We also place the function prototype for the C version of the function we defined in test_gambit.scm.

Inside the main function, we do some work to setup the scheme state by calling ___setup() with the appropriate parameters.

Once all of this is done, it is safe to call the function that we made in test_gambit.scm.

This is all straight forward enough, but how does it compile? Under linux (Fedora 18 beta), the steps look like this:

$ gsc -cc-options "-D___LIBRARY" -c test_gambit.scm
$ gsc -cc-options "-D___LIBRARY" -link -o prog_.c test_gambit.c
$ gsc -cc-options "-D___LIBRARY" -obj main.c
$ gsc -cc-options "-D___LIBRARY" -obj prog_.c
$ gsc -cc-options "-D___LIBRARY" -obj test_gambit.c
$ gsc -cc-options "-D___LIBRARY" -ld-options "-L/usr/local/Gambit-C/lib" -exe -o test_gambit main.o test_gambit.o prog_.o

$ ls -lh
total 5.6M
-rw-rw-r--. 1 timothy timothy 2.0K Dec 26 14:28 main.c
-rw-rw-r--. 1 timothy timothy 2.2K Dec 26 14:29 main.o
-rw-rw-r--. 1 timothy timothy 438K Dec 26 14:29 prog_.c
-rw-rw-r--. 1 timothy timothy 2.7K Dec 26 14:29 prog_.o
-rwxrwxr-x. 1 timothy timothy 5.1M Dec 26 14:30 test_gambit
-rw-rw-r--. 1 timothy timothy 4.1K Dec 26 14:29 test_gambit.c
-rw-rw-r--. 1 timothy timothy 5.1K Dec 26 14:30 test_gambit.o
-rw-rw-r--. 1 timothy timothy  103 Dec 26 14:00 test_gambit.scm

$ ./test_gambit 
Starting test ...
"From the gambit: ""Wow, this actually worked!\n"
Ending ...

Only the gambit scheme compiler gsc is used, which will call the c compiler as needed. ___LIBRARY get’s defined so that gambit doesn’t make it’s own main function for the scheme code which would conflict with the main function found in main.c.

The first thing is to compile the test_gambit.scm file to c, making the test_gambit.c file.

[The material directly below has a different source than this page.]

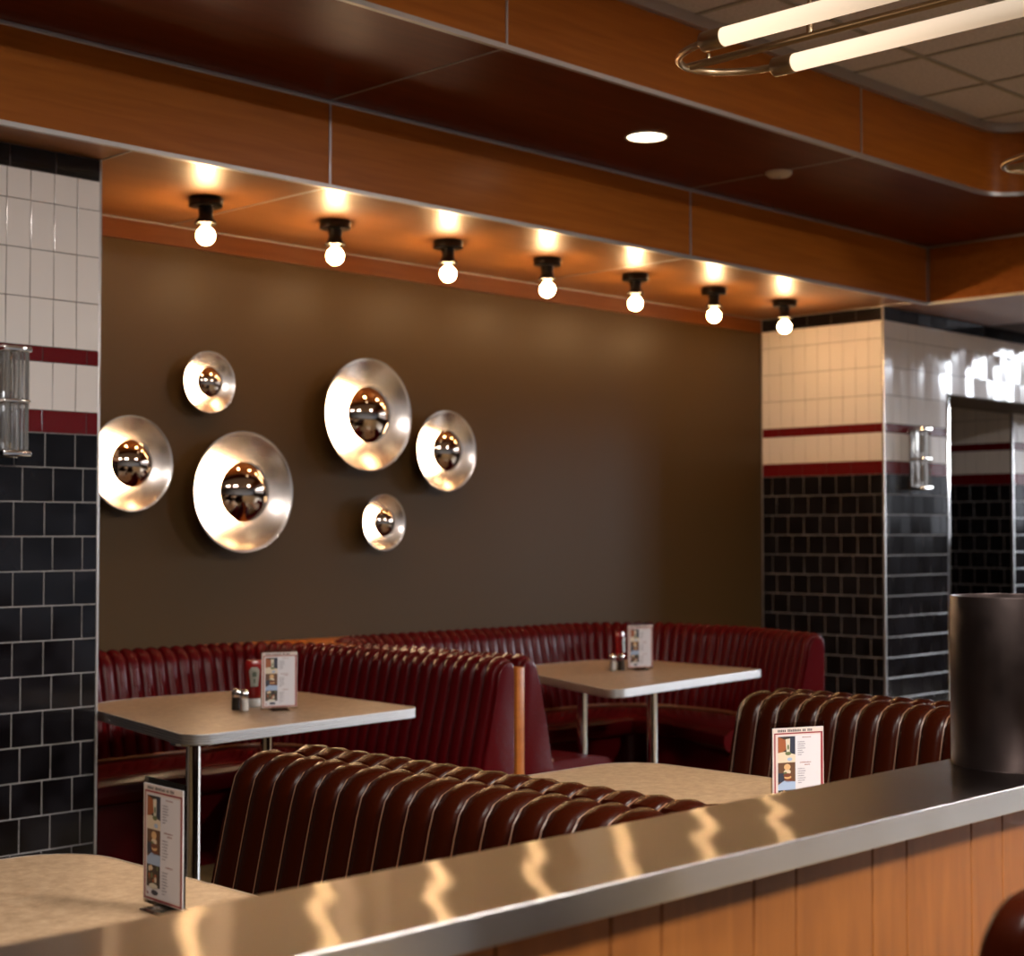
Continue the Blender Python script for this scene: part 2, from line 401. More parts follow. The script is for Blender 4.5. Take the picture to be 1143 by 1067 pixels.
# ------------------------------------------------------------------ tiled walls
ROWS = [(2.812,2.897,.190,.0,'black_tile'),(2.696,2.812,.098,0,'white_tile'),(2.513,2.696,.098,0,'white_tile'),(2.330,2.513,.098,0,'white_tile'),
        (2.147,2.330,.098,0,'white_tile'),(2.089,2.147,.188,.05,'red_tile'),(1.906,2.089,.098,0,'white_tile'),(1.8205,1.906,.188,.05,'red_tile')]
z = 1.8205; i = 0
while z > -.05:
    ROWS.append((max(z-.131,0.), z, .127, (.062 if i % 2 else .127-.03) , 'black_tile')); z -= .131; i += 1
def tile_wall(mb, o, u, width, nrm, zmin, zmax, flip=False, rnd=random):
    """tiles on the face starting at o, running along u for width, facing nrm"""
    o = Vector(o); u = Vector(u); nrm = Vector(nrm); Z = Vector((0,0,1))
    for za, zb, tw, off, m in ROWS:
        za, zb = max(za, zmin), min(zb, zmax)
        if zb-za < .012: continue
        g = .0016 if m in ('white_tile','red_tile') else .0027
        gm = 'grout_light' if m == 'black_tile' and zb < 2.5 else 'grout_dark'
        p = [o+Z*za, o+u*width+Z*za, o+u*width+Z*zb, o+Z*zb]
        mb.add([q-nrm*.0 for q in p], [[0,1,2,3]], gm)
        x = width - off if off else width
        edges = [width]
        if off: edges.append(width-off)
        while edges[-1] > 0: edges.append(max(edges[-1]-tw, 0.))
        for b1, a1 in zip(edges, edges[1:]):
            if b1-a1 < .012: continue
            tu, tv = [max(-1.8,min(1.8,rnd.gauss(0,1)))*k_ for k_ in (.005,.013)]
            base, bev, th = -.001, .0010, .0035
            def P(s_, z_, d):
                return o+u*s_+Z*z_+nrm*(d + tu*(s_-(a1+b1)/2) + tv*(z_-(za+zb)/2))
            x0, x1, y0, y1 = a1+g, b1-g, za+g, zb-g
            vs = [P(x0,y0,base),P(x1,y0,base),P(x1,y1,base),P(x0,y1,base)]
            vs += [P(x0,y0,th-.0005),P(x1,y0,th-.0005),P(x1,y1,th-.0005),P(x0,y1,th-.0005)]
            vs += [P(x0+bev,y0+bev,th),P(x1-bev,y0+bev,th),P(x1-bev,y1-bev,th),P(x0+bev,y1-bev,th)]
            fs = [[8,9,10,11]]
            for k in range(4):
                k2 = (k+1)%4; fs += [[4+k,4+k2,8+k2,8+k],[k,k2,4+k2,4+k]]
            mb.add(vs, fs, m)
def flat_shade(o):
    o.data.polygons.foreach_set('use_smooth', [False]*len(o.data.polygons)); return o
lp = MB()
lp.box(2.45, XL-.004, YP, YB+.02, 0, ZS, 'grout_dark')
tile_wall(lp, (2.45,YP-.001,0), (1,0,0), XL-.006-2.45, (0,-1,0), 0, 2.897)
tile_wall(lp, (XL-.003,YB-.01,0), (0,-1,0), YB-.02-YP, (1,0,0), 0, 2.897)
struct(flat_shade(lp.build('wall_left_pillar', fix=False)))
rp = MB()
rp.box(XR+.004, XR2-.004, YP+.001, YB+.4, 0, ZS, 'grout_dark')
tile_wall(rp, (XR+.003,YB-.01,0), (0,-1,0), YB-.02-YP, (-1,0,0), 0, 2.897)
tile_wall(rp, (XR+.006,YP,0), (1,0,0), XR2-XR-.012, (0,-1,0), 0, 2.897)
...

Next we do a link of the scheme code to the the scheme runtime code, creating a c file called prog_.c. After that, we have all of the c code we need, so we compile the c code to object files in the next three commands. The final gsc command builds the executable from the object files and passing in a custom ld include folder for the install location of gambit.

If you want a makefile sample of how this could work, check the misc/simple-make-project.tgz file in the gambit distribution.